Hurricane Irma is gathering strength in the Caribbean and became a Category 5 Monday. The threat of the storm making U.S. landfall looms large after an already destructive Hurricane Harvey ravaged Texas. Because this storm has a female name, a 2014 study called “Female hurricanes are deadlier than male hurricanes” has resurfaced. But is it true?

The June 2014 study was originally published in the journal “Proceedings of the National Academy of Sciences.” It claimed hurricanes with female names were more deadly because people didn’t take them as seriously due to implicit gender-bias. While that may be the case for some people, the study does not seem to definitively prove what it claims.

“Using names such as Eloise or Charlie for referencing hurricanes has been thought by meteorologists to enhance the clarity and recall of storm information. We show that this practice also taps into well-developed and widely held gender stereotypes, with potentially deadly consequences,” reads the conclusion of the study, which was widely covered at the time by a variety of news outlets.

People began to poke holes in the conclusion of the experiment soon after it was published. The study’s data was criticized by Jeff Lazo of the National Center for Atmospheric Research in National Geographic. The study looks at Atlantic hurricanes from 1950 on, but Lazo points out that hurricanes were given exclusively female names from 1953 to 1979. Splitting the hurricanes into pre- and post-1979 categories made the data sets too small, said the team led by Kiju Jung, a professor at the University of Illinois at Urbana–Champaign.

Lazo also noted that the data set for deaths included tangential casualties not directly linked to the storms. If someone dies in the clean-up effort, the name of the storm and the person’s preparedness, or readiness to evacuate don’t factor into that death, he argues.

Additionally, less people have died in hurricanes over time, hence more people died when the storms had exclusively female names.

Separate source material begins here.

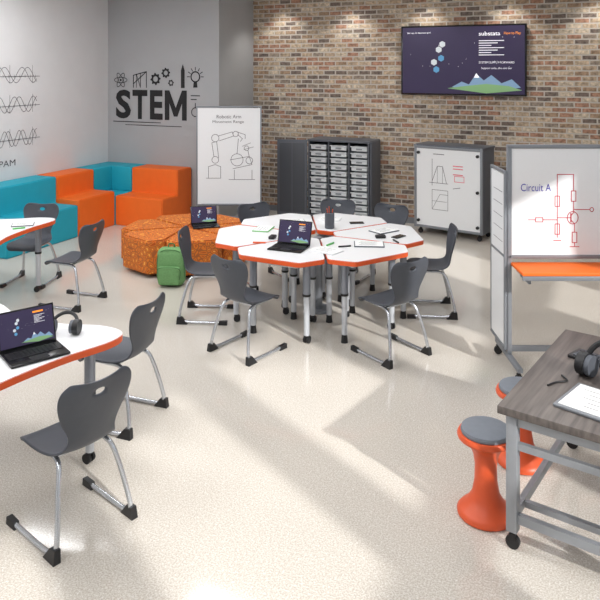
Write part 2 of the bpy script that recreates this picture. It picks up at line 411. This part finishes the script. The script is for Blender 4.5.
# backpack
p=empty('backpack',(-4.39,6.40,0),YAW-rad(4))
mb=MB()
mb.box((0,0,.21),(.31,.17,.42),0,b=.075,seg=5); mb.box((0,-.095,.13),(.24,.06,.20),0,b=.025,seg=4)
mb.sweep([(-.12,-.128,.10),(-.12,-.128,.21),(0,-.132,.23),(.12,-.128,.21),(.12,-.128,.10)],.004,1)
mb.sweep([(-.15,-.03,.10),(-.147,-.05,.30),(-.09,-.07,.39),(0,-.07,.405),(.09,-.07,.39),(.147,-.05,.30),(.15,-.03,.10)],.005,1)
mb.sweep([(-.035,0,.41),(-.025,0,.455),(.025,0,.455),(.035,0,.41)],.008,1)
for s in (-1,1): mb.sweep([(s*.07,.08,.38),(s*.10,.11,.3),(s*.10,.11,.14),(s*.08,.08,.05)],.012,1)
mb.build('bag',[GRN,GRND],parent=p)

# ---------------------------------------------------------------- foam steps
def step_poly(d1,d2,h1,h2):
    return [(0,0),(d1+d2,0),(d1+d2,h2),(d1,h2),(d1,h1),(0,h1)]
def foam(name,length,m,loc,rz,d1=.4,d2=.4,h1=.83,h2=.45):
    bm=bmesh.new(); P=step_poly(d1,d2,h1,h2); vs=[bm.verts.new((x,0,z)) for x,z in P]; f=bm.faces.new(vs)
    ex=bmesh.ops.extrude_face_region(bm,geom=[f]); 
    for g in ex['geom']:
        if isinstance(g,bmesh.types.BMVert): g.co.y=length
    bmesh.ops.recalc_face_normals(bm,faces=bm.faces[:]); bmesh.ops.bevel(bm,geom=bm.edges[:],offset=.014,segments=3,affect='EDGES')
    return MB().addbm(bm,0).build(name,[m],loc=loc,rz=rz)
foam('foam_step_seat',1.28,TEAL,(-7.655,6.41,0),0)
foam('foam_step_seat',.79,ORF,(-7.655,7.7,0),0,h2=.52)
foam('foam_step_seat',.86,ORF,(-6.86,9.305,0),rad(-90))
mb=MB(); mb.box((.395,.4,.225),(.79,.8,.45),0,b=.014,seg=3); mb.box((.2,.4,.64),(.4,.8,.38),0,b=.014,seg=3); mb.box((.595,.6,.64),(.39,.4,.38),0,b=.014,seg=3)
mb.build('foam_corner_seat',[TEAL],loc=(-7.655,8.5,0))

# ---------------------------------------------------------------- wall graphics
g=empty('stem_wall_decal',(-7.5,9.318,1.56))
for ch,x,w in (('S',0,.31),('T',.34,.30),('E',.69,.25)):
    text(ch,x,0,w,.48,BLKM,g,'letter_'+ch.lower(),bold=.035)
mb=MB()
mb.flat([(.98,0),(1.07,0),(1.07,.48),(.98,.48)]); mb.flat([(1.31,0),(1.40,0),(1.40,.48),(1.31,.48)])
mb.flat([(1.07,.48),(1.07,.27),(1.155,.06),(1.19,.06),(1.19,.20)]); mb.flat([(1.19,.20),(1.19,.06),(1.225,.06),(1.31,.27),(1.31,.48)])
mb.build('letter_m',[BLKM],parent=g,smooth=0)
mb=MB()
def gear(mb,cx,cz,r,t=8,inner=.45):
    P=[]
    for i in range(t*4):
        a=2*math.pi*i/(t*4); rr=r if i%4 in (0,1) else r*.78; P.append((cx+rr*math.cos(a),cz+rr*math.sin(a)))
    Q=[(cx+r*inner*math.cos(2*math.pi*i/(t*4)),cz+r*inner*math.sin(2*math.pi*i/(t*4))) for i in range(t*4)]
    n=t*4; mb.add([(p[0],-.004,p[1]) for p in P+Q],[[i,(i+1)%n,n+(i+1)%n,n+i] for i in range(n)],0)
gear(mb,.80,.66,.10); gear(mb,1.0,.76,.085); gear(mb,1.10,.60,.055,6)
def up(P): return [(x,z+.06) for x,z in P]
mb.stroke(up([(.36,.46),(.36,.66),(.62,.72),(.36,.52)]),.014); mb.stroke(up([(.62,.46),(.62,.72)]),.014); mb.stroke(up([(.42,.46),(.42,.68),(.5,.46),(.5,.7)]),.01)
for a in (0,60,120):
    P=[]
    for i in range(25):
        t=2*math.pi*i/24; x,z=.13*math.cos(t),.045*math.sin(t); P.append((.10+x*math.cos(rad(a))-z*math.sin(rad(a)),.64+x*math.sin(rad(a))+z*math.cos(rad(a))))
    mb.stroke(P,.010)
mb.flat(circ(.10,.64,.02,12)[:-1])
mb.flat(up([(1.29,.46),(1.36,.46),(1.36,.74),(1.325,.84),(1.29,.74)]))
mb.stroke(circ(1.56,.70,.08,20),.02); mb.flat([(1.52,.53),(1.60,.53),(1.59,.62),(1.53,.62)])
for i in range(7):
    a=rad(i*30); mb.stroke([(1.56+.105*math.cos(a),.70+.105*math.sin(a)),(1.56+.15*math.cos(a),.70+.15*math.sin(a))],.012)
mb.stroke([(1.48,.40),(1.64,.40)],.014); mb.stroke([(1.48,.34),(1.58,.34)],.014); mb.stroke(circ(1.56,.14,.07,14),.014); mb.stroke([(1.56,.21),(1.56,.28)],.014)
mb.stroke([(-.05,-.05),(.9,-.05)],.012); mb.stroke([(.2,-.10),(1.3,-.10)],.010)
mb.build('icons',[BLKM],parent=g,smooth=0)

g=empty('wall_equations_drawing',(-7.668,6.6,0),rad(90))
mb=MB()
for row,(z,nn) in enumerate(((2.30,1.0),(1.88,1.2),(1.40,1.6))):
    for ph in (0,.9):
        mb.stroke([(i*.02,z+.11*math.sin(i*.02*2*math.pi/(.42/nn)+ph*1.7)) for i in range(57)],.007)
    mb.stroke([(0,z-.02),(1.18,z-.02)],.007)
    for i in range(12): mb.stroke([(.1*i,z-.04),(.1*i,z)],.005)
    for k in range(3): mb.stroke([(.2+.42*k,z-.12),(.2+.42*k,z+.14)],.005)
text('EFPAM',.28,1.02,.44,.085,GREYINK,g)
mb.build('waves',[GREYINK],parent=g,smooth=0)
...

Slate pointed out if 2012’s Hurricane Sandy was taken out of the data set, then the conclusion of the study falls apart. It already excluded some outliers with large death tolls, such as Hurricane Katrina.

The Washington Post decided to rename their original article about the study this year, and offered up several studies that call into question the original Jung conclusion.

Hurricanes began getting named for ease of communication and tracking according to the National Oceanic and Atmospheric Administration. Storms alternate male-female names in alphabetic order. The World Meteorological Organization is responsible for the names and uses a set list on a six-year rotating basis. Some names are retired if they are attached to a particularly large or deadly hurricane. The practice of using female names stemmed from a novel published in 1941 where a fictional weatherman named hurricanes after his ex-girlfriends. The Army and Navy adopted the practice of using female names for hurricanes and so did the U.S. Weather Bureau in 1953.